This is one of those rare weeks when I think that GetReligion readers may want to read my "On Religion" column for the Scripps Howard News Service. In a way, it is a sequel to an earlier column about the New York Times and its internal theological debates about journalism and religion. This column also blends in a reference to executive editor Bill Keller's must-read memo entitled "Assuring Our Credibility," which was the subject of a classic GetReligion post by the Rt. Rev. Douglas LeBlanc that ran with the spiffy headline "The creeping menace of diverse voices." That post includes some pretty important links, for those of you who want to dig deeper. I will include a few links in the body of the following column, as well.
Special thanks to Bill Keller himself, who sent me the full text of the speech that I heard him deliver at the National College Media Convention. I had good notes, but it is always better to have the full text. I will watch to see if the text goes online anywhere.
NEW YORK -- The New York Times has for generations printed its credo on Page 1 to inspire the faithful: "All the News That's Fit to Print."
But times changed and the high church of journalism was challenged by radio and television news, which was followed by a tsunami of news, rumors, opinions and criticism on 24-7 cable news networks and the Internet. The result has been a subtle change in doctrine at the Times, although the Gray Lady's motto has stayed the same.
Around-the-clock competition has "caused us to shift our emphasis from information as a commodity and play to different strengths -- emphasizing less the breaking facts than the news behind the news, writing more analytically," said executive editor Bill Keller, speaking at last week's National College Media Convention.
"We long ago moved from 'All the News That's Fit to Print,' to 'All the News You Need to Know, and What It Means.'"
Keller's address blended confessions about the newspaper industry's sins with a litany of praise for journalistic virtues. Journalists at the Times, he insisted, still practice what they preach, remaining "agnostic as to where a story may lead" and maintaining standards of accuracy and fairness that prevent the "opinions of our writers and editors from leaching into our news pages."
However, he also said he believes that "information is not what people crave. What they crave, and need, is judgment -- someone they can trust to vouch for the information, dig behind it, and make sense of it."
The question is whether critics, especially those in religious sanctuaries, will trust Keller's team to provide an unbiased take on the news and then, as a finale, pass judgment on "what it means," said former New York Daily News reporter William Proctor, author of "The Gospel According to the New York Times."
"This intentional change in the motto -- even if it won't be printed by the newspaper -- suggests to me that editorializing is being placed on an equal footing with straight news," he said. The new motto seems "to be saying, 'We're recognizing that opinion has a larger role than the editorial or op-ed pages. In fact, opinion now has a place in the news itself.'"

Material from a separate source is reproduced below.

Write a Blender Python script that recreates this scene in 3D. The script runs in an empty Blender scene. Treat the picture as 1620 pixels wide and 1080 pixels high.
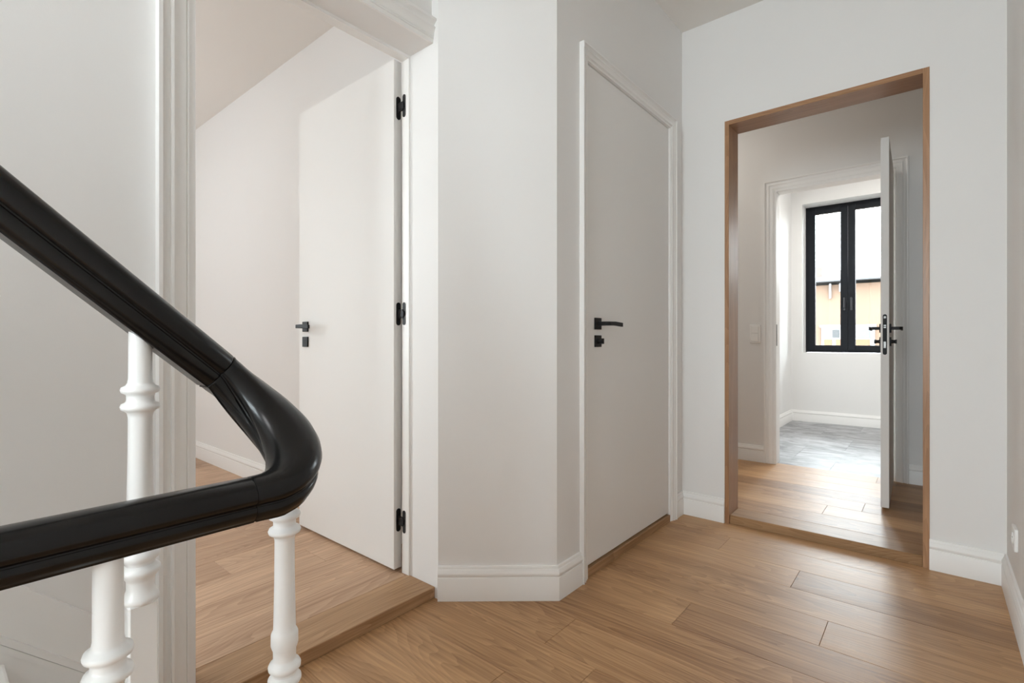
import bpy, bmesh, math, random
from mathutils import Vector, Matrix
random.seed(7)
S = bpy.context.scene
C = S.collection
PI = math.pi

# ------------------------------------------------------------------ camera, sky, light, exposure
cam_d = bpy.data.cameras.new('camera'); cam = bpy.data.objects.new('camera', cam_d); C.objects.link(cam)
cam_d.sensor_width = 36; cam_d.lens = 793/1620*36; cam_d.shift_y = -2/1620; cam_d.clip_start = .01
cam.location = (0, 0, 1.03); cam.rotation_euler = (PI/2, 0, math.atan2(.643, .766))
S.camera = cam
S.view_settings.view_transform = 'Standard'; S.view_settings.look = 'None'
S.view_settings.gamma = 1; S.view_settings.use_curve_mapping = False
S.view_settings.exposure = 0.0
w = bpy.data.worlds.new('overcast_sky'); S.world = w; w.use_nodes = True
bg = w.node_tree.nodes['Background']; bg.inputs[0].default_value = (.87, .935, 1, 1); bg.inputs[1].default_value = 33.0
S.cycles.max_bounces = 14; S.cycles.diffuse_bounces = 10; S.cycles.glossy_bounces = 6
S.cycles.sample_clamp_indirect = 8
def portal(name, loc, rot, sx, sy):
    d = bpy.data.lights.new(name, 'AREA'); d.shape = 'RECTANGLE'; d.size = sx; d.size_y = sy
    d.cycles.is_portal = True
    o = bpy.data.objects.new(name, d); o.location = loc; o.rotation_euler = rot; C.objects.link(o)
# portals only guide sampling of the sky through the real windows; they add no light
portal('sky_portal', (-.778, 7.42, 1.78), (-PI/2, 0, 0), .95, 1.85)
portal('sky_portal', (-.425, -3.27, 1.7), (PI/2, 0, 0), 1.15, 1.8)
portal('sky_portal', (-5.65, -1.3, 1.55), (0, -PI/2, 0), 1.9, 1.2)

def fill_light(name, loc, size, power, col=(1, .97, .93)):  # disk light added as fill, stands for no known fitting
    d = bpy.data.lights.new(name, 'AREA'); d.shape = 'DISK'; d.size = size; d.energy = power; d.color = col
    o = bpy.data.objects.new(name, d); o.location = loc; C.objects.link(o)
fill_light('overhead_fill', (-.75, -1.75, 2.84), .9, 22, (.98, .985, 1))  # added fill out of view, lifts the landing walls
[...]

Meanwhile, critics may remember Keller -- who won a Pulitzer Prize for his reporting in the Soviet Union -- as the Times columnist who once called himself a "collapsed Catholic" and lashed out at Pope John Paul II and the Vatican for rejecting female priests, gay rights, legalized abortion and the sexual revolution in general.
The struggle within Catholicism, he wrote, is "part of a larger struggle within the human race, between the forces of tolerance and absolutism. ... This is, after all, the church that gave us the Crusades and the Inquisition."

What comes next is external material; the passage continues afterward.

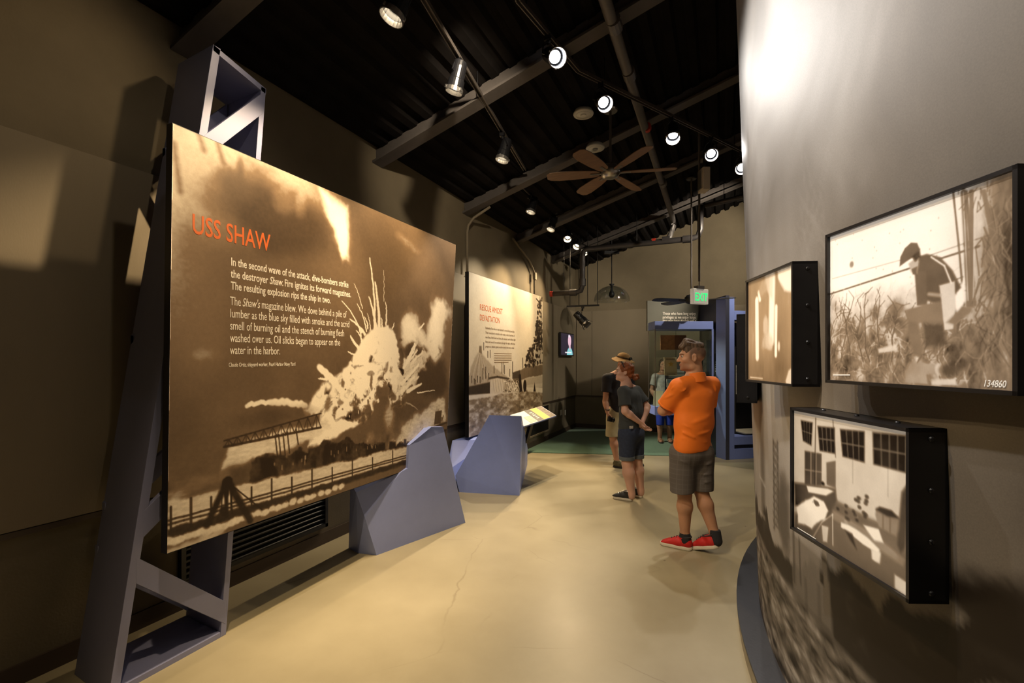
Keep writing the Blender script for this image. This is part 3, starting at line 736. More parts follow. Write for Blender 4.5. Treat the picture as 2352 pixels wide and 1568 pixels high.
    for px, y_0, y_1 in ((632, 1000, 1045), (640, 998, 1048), (650, 995, 1045), (660, 992, 1040), (680, 985, 1020)): cv.line(Q((px, y_0), (px + 5, y_1)), .010, 0.13, 0.9)
    cv.poly(Q((570, 1085), (585, 1058), (640, 1040), (655, 1048), (690, 1025), (707, 1036), (716, 1020), (742, 1010), (768, 1013), (793, 1007), (845, 1026), (863, 1032), (895, 1026), (937, 1017), (985, 1000), (1030, 985), (1030, 1022), (935, 1046), (800, 1075), (690, 1100), (570, 1140)), 0.13, .010, 0.97, .05, 11, 45)
    jag = [(rnd.uniform(585, 940), 0) for _ in range(46)]
    for x, _ in jag:
        y = 1062 - (x - 585) * .125; h_ = rnd.uniform(3, 12); w_ = rnd.uniform(2, 7); cv.poly(Q((x - w_, y + 8), (x - w_, y - h_), (x + w_, y - h_), (x + w_, y + 8)), .13, .008, .95)
    mk = sst(q1(560, 1000)[0], q1(620, 1000)[0], A) * sst(q1(700, 1020)[1], q1(700, 1050)[1], B) * sst(q1(700, 1110)[1], q1(700, 1090)[1], B)
    cv.I += (fbm(A * 1.0, B * .7, 16, 5, 71) - .5) * .34 * mk
    for i in range(16):
        x = rnd.uniform(610, 880); y = 1098 - (x - 590) * .21 - rnd.uniform(8, 22); cv.line(Q((x, y), (x, y - rnd.uniform(3, 9))), .008, .62, .7)
    cv.blob(q1(545, 1095), (.16, .10), 0.22, 0.7, 0.8, 0.5, 47, 8); cv.blob(q1(420, 1120), (.30, .05), 0.24, 0.7, 0.8, 0.5, 48, 8)
    cv.blob(q1(470, 1105), (.16, .05), 0.55, 0.8, 0.7, 0.6, 49, 9); cv.blob(q1(400, 1140), (.12, .035), 0.60, 0.8, 0.8, 0.6, 59, 9)
    # pale river band with the foot bridge and its railing
    def wat(t, o): return (384 + 556 * t, 1180 - 143 * t + o * (1 - 0.55 * t))
    up = [wat(t, -28) for t in np.linspace(0, 1, 12)]; lo = [wat(t, 42) for t in np.linspace(1, 0, 12)]
    cv.poly([q1(*p) for p in up + lo], 0.74, .012, 0.97, .02, 12, 51)
    wm_ = sst(0.2, 0.6, cv.I); cv.I += (fbm(A, B * 3, 22, 3, 81) - .5) * .16 * wm_ * sst(1.55, 1.7, B)
    dk = [wat(t, 36) for t in np.linspace(0, 1, 12)]; dl = [wat(t, 62) for t in np.linspace(1, 0, 12)]
    cv.poly([q1(*p) for p in dk + dl], 0.12, .008, 0.97, .015, 14, 53)
    b2 = [wat(t, 62) for t in np.linspace(0, 1, 12)]; b3 = [wat(t, 92) for t in np.linspace(1, 0, 12)]
    cv.poly([q1(*p) for p in b2 + b3], 0.34, .02, 0.95, .03, 9, 54)
    for i in range(26):
        t = i / 26 * .75; cv.blob(q1(*wat(t, 64 + rnd.uniform(0, 6))), (.035, .026), .80, .5, .9, .5, i + 90, 22)
    cv.poly(Q((384, 1262), (470, 1225), (520, 1208), (520, 1225), (384, 1282)), .70, .02, .85, .04, 9, 57)
    for o in (16, 26): cv.line([q1(*wat(t, o + rnd.uniform(-1.2, 1.2))) for t in np.linspace(0, 1, 30)], .012, 0.15, 0.9)
    for i in range(13):
        t = i / 12.0 + .015; cv.line([q1(*wat(t, -14 - 10 * (i % 2))), q1(*wat(t, 40))], .013, 0.13, 0.95)
    # A-frame derrick in front
    for pts, w in ((((522, 1103), (476, 1205)), .040), (((522, 1103), (575, 1195)), .044), (((522, 1106), (602, 1170)), .008), (((519, 1110), (521, 1185)), .022), (((512, 1110), (508, 1180)), .007), (((528, 1110), (534, 1180)), .007)):
        cv.line(Q(*pts), w, 0.09, 0.97)
    cv.blob(q1(522, 1104), (.035, .025), .09, .3); cv.blob(q1(520, 1130), (.018, .05), .09, .4); cv.blob(q1(513, 1172), (.03, .03), .09, .5, .95, .4, 3, 20)
    # gantry huts at the right
    cv.poly(Q((1000, 945), (1015, 942), (1012, 972), (997, 975)), .22, .006, .9); cv.line(Q((985, 985), (1026, 970)), .02, .16, .9)
    cv.I += (fbm(A, B, 60, 2, 5) - .5) * .05
    return cv.colour(*SEPIA, 1.3, .46)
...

However, as executive editor, Keller produced a 2005 manifesto (PDF) urging his staff to improve religion coverage, avoid the misuse of loaded labels such as "religious fundamentalists" and hire qualified journalists who offer a diversity of "religious upbringing and military experience, of region and class."
Journalists at the Times, he said, must strive to escape "our predominantly urban, culturally liberal orientation, to cover the full range of our national conversation. ... This is important to us not because we want to appease believers or pander to conservatives, but because good journalism entails understanding more than just the neighborhood you grew up in."

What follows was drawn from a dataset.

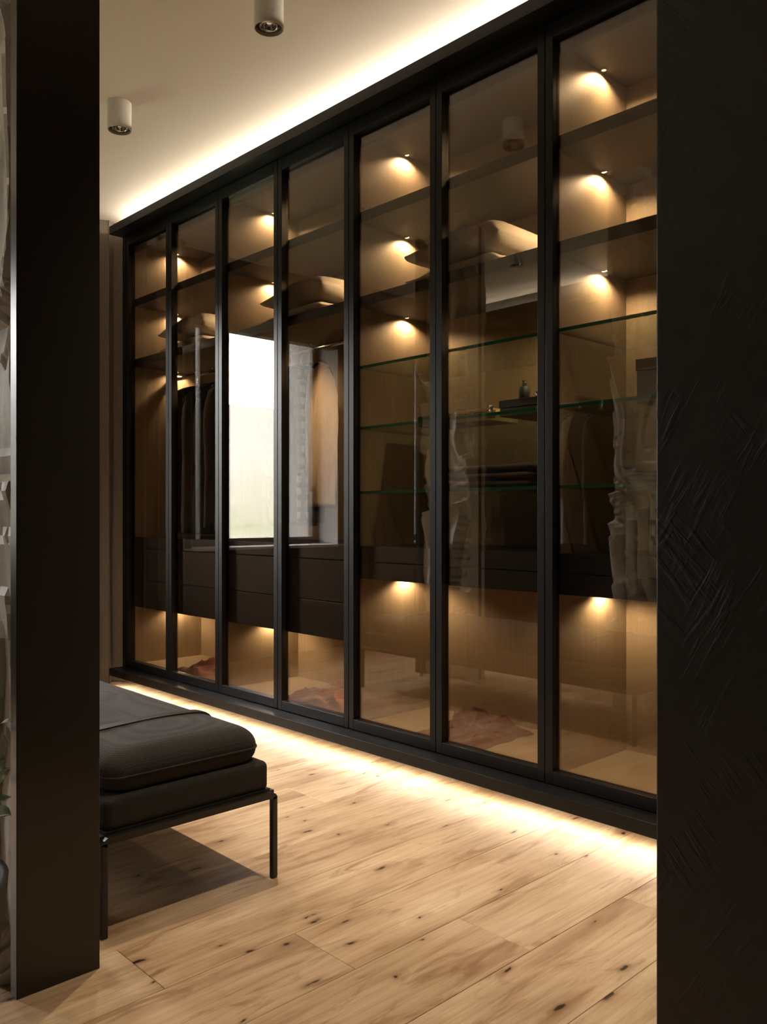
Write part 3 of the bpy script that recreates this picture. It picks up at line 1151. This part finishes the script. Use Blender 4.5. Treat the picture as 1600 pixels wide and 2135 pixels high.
def garment(name, x, y, z_rail, rot, w, length, depth, mat, label, cat, grp, seed, sleeves=0.55, flare=0.0, neck=0.06):
    c, s = math.cos(rot), math.sin(rot)

    def P(u_, v, z):
        return (x + c * u_ - s * v, y + s * u_ + c * v, z)
    zt = z_rail - 0.075
    t = empty(name, (x, y, zt - length), label, cat, grp)
    bm = bmesh.new()
    n, m = 34, 36
    rings = []
    for i in range(n + 1):
        q = i / n
        z = zt - length * q ** 1.15
        drop = (zt - z)
        # half width: neck opening, sloping shoulders, then body
        sh = min(1.0, drop / 0.075)
        hw = neck + (w / 2 - neck) * sh ** 0.75
        hw += flare * max(0, q - 0.2) - 0.03 * math.sin(math.pi * min(1, max(0, (q - 0.08) / 0.5))) * (w / 0.4)
        hd = depth * (0.35 + 0.65 * min(1, drop / 0.12)) * (1 + 0.25 * q)
        rg = []
        for k in range(m):
            a = 2 * math.pi * k / m
            ca, sa = math.cos(a), math.sin(a)
            fold = 1 + 0.30 * q * math.sin(a * 7 + seed * 3 + noise.noise(Vector((a, q * 2, seed))) * 2) * min(1, drop / 0.2)
            wv = 0.006 * noise.noise(Vector((ca * 3 + seed, sa * 3, z * 7)))
            rg.append(P(math.copysign(abs(ca) ** 0.7, ca) * (hw + wv), math.copysign(abs(sa) ** 0.8, sa) * hd * fold + wv, z))
        rings.append(rg)
    loft(bm, rings)
    build('body', bm, mat, t, smooth=True)
    for sg in (-1, 1):
        bm = bmesh.new()
        rings = []
        L_ = length * sleeves
        for i in range(19):
            q = i / 18
            u_ = sg * (w / 2 - 0.045 + 0.030 * math.sin(min(1, q * 2.2) * math.pi / 2))
            z = zt - 0.07 - L_ * q
            ra = 0.050 - 0.018 * q + 0.004 * noise.noise(Vector((q * 8, sg, seed)))
            if q < 0.12:
                ra *= 0.55 + 0.45 * q / 0.12
            rg = []
            for k in range(16):
                a = 2 * math.pi * k / 16
                wv = 0.004 * noise.noise(Vector((a, q * 9, seed + sg)))
                rg.append(P(u_ + (ra * 0.75 + wv) * math.cos(a), (ra * 0.62 + wv) * math.sin(a) + 0.01 * sg * q, z))
            rings.append(rg)
        loft(bm, rings)
        build('sleeve', bm, mat, t, smooth=True)
    if neck > 0.05:
        bm = bmesh.new()
        ring = [P(neck * math.cos(a), depth * 0.42 * math.sin(a), zt + 0.004) for a in [2 * math.pi * k / 28 for k in range(29)]]
        tube(bm, ring, 0.006, 8)
        build('collar', bm, mat, t, smooth=True)
    return t


ZR = 1.905 + 0.0115
XR = 2.745
# unit C: beige jumper in front, plaid shirt, grey shirts behind
grpC = 'clothes on the rail by the window reflection'
hangC = [(3.335, 0.42, 0.30, 0.72, 0.030, 'sweater', 'beige_jumper', 'beige knitted jumper hanging frontmost on the chrome rail', 'jumper', 0.80, -0.06),
         (3.43, 0.40, 0.28, 0.80, 0.026, 'plaid', 'plaid_shirt', 'brown plaid shirt hanging just behind the beige jumper', 'shirt', 0.6, -0.03),
         (3.51, 0.15, 0.34, 0.80, 0.024, 'grey', 'grey_shirt', 'pale grey shirt hanging behind the plaid shirt', 'shirt', 0.6, -0.02),
         (3.60, 0.05, 0.36, 0.82, 0.026, 'grey', 'grey_shirt', 'pale grey shirt hanging innermost on the rail by the jumper', 'shirt', 0.6, 0.0)]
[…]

This candor is refreshing, said Jay Rosen, who leads New York University's journalism program and has written a provocative essay entitled "Journalism is Itself a Religion." The problem is that many journalists want to escape old-fashioned straight news, but they don't know what to call their new product. It's hard to distinguish between news "analysis" and "opinion" writing that reflects the beliefs of the writer.
"If I gave you a passage from the Bible and said, 'Analyze this,' you're not going to know what to do with that unless you have a perspective from which you can do your interpretation," he said.
Keller's reference to his newspaper's "urban, culturally liberal orientation" is a candid first step toward "identifying a worldview," Rosen added. "But when he says that the Times needs to tell us what the news means, does that mean that it's going to tell us what the news means from that particular perspective -- that view of the world -- or from some other perspective?"